(a) | $x^n \to x^{n-1} \quad \frac{dy}{dx} = 3x^2 - 2 \times 2x - 1$ | M1 A1 | $x^n \to x^{n-1}$ for any term including $3 \to 0$. $\left(\frac{dy}{dx}\right) = 3x^2 - 2 \times 2x - 1$. There is no need to see any simplification.

| Sub $x=2$ | M1 | Sub $x=2$ into their $f'(x)$.

| $\frac{dy}{dx} = 3 \times 2^2 - 2 \times 4 - 1 = (3)$ | | |

| $3 = \frac{y-1}{x-2}$ | dM1 | Uses their numerical gradient with $(2, 1)$ to find an equation of a tangent to $y = f(x)$. It is dependent upon both M's. Accept their $\left|\frac{dy}{dx}\right| = 3 \times 2^2 - 2 \times 4 - 1$. Both signs must be correct.

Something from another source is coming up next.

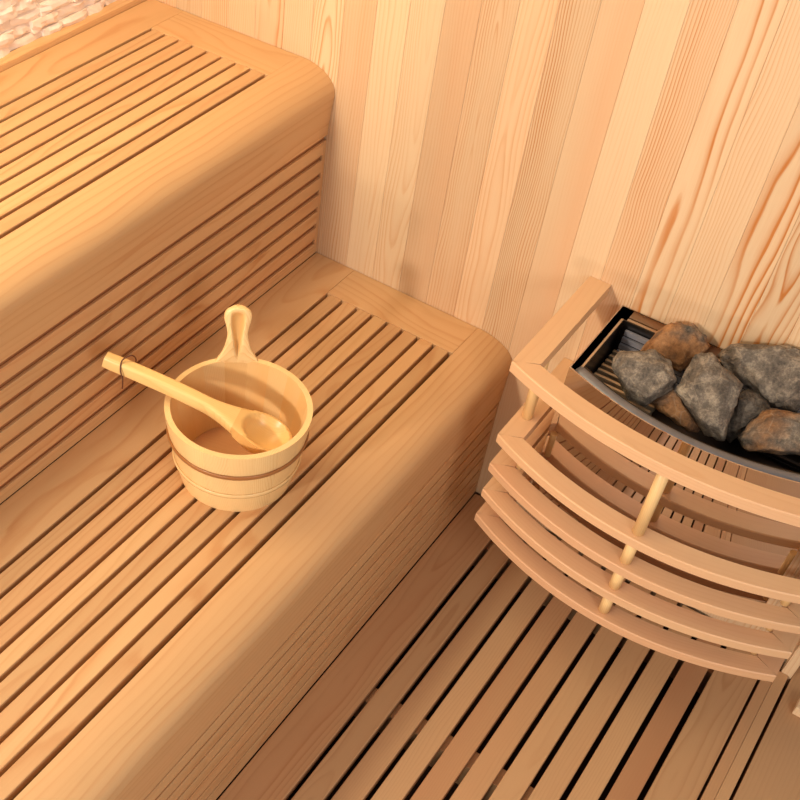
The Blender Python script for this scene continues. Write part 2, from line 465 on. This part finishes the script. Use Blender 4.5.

| $y = 3x - 5$ cso | A1* | Cso $y = 3x - 5$. This is a given answer and all steps must be correct. Look for gradient $= 3$ having been achieved by differentiation.

(b) | At $Q$ $\frac{dy}{dx} = 3x^2 - 4x - 1 = 3$ | M1 | Sets their $\frac{dy}{dx} = 3$ and proceeds to a 3TQ = 0. Condone errors on $\left(\frac{dy}{dx}\right)$.

| $3x^2 - 4x - 4 = 0$ | | |

| $(3x + 2)(x - 2) = 0$ | dM1 | Factorises their 3TQ (usual rules) leading to a solution $x = ...$. It is dependent upon the previous M. Award also for use of formula/completion of square as long as the previous M has been awarded.

| $x = -\frac{2}{3}$ | A1 | $x = -\frac{2}{3}$.

| Sub $x = -\frac{2}{3}$ into $y = x^3 - 2x^2 - x + 3$ | dM1 | Sub their $x = -\frac{2}{3}$ into $y = x^3 - 2x^2 - x + 3$. It is dependent only upon the first M in (b) having been scored.

| $y = \frac{67}{27}$ | A1 | Correct $y$ coordinate $y = \frac{67}{27}$ or equivalent.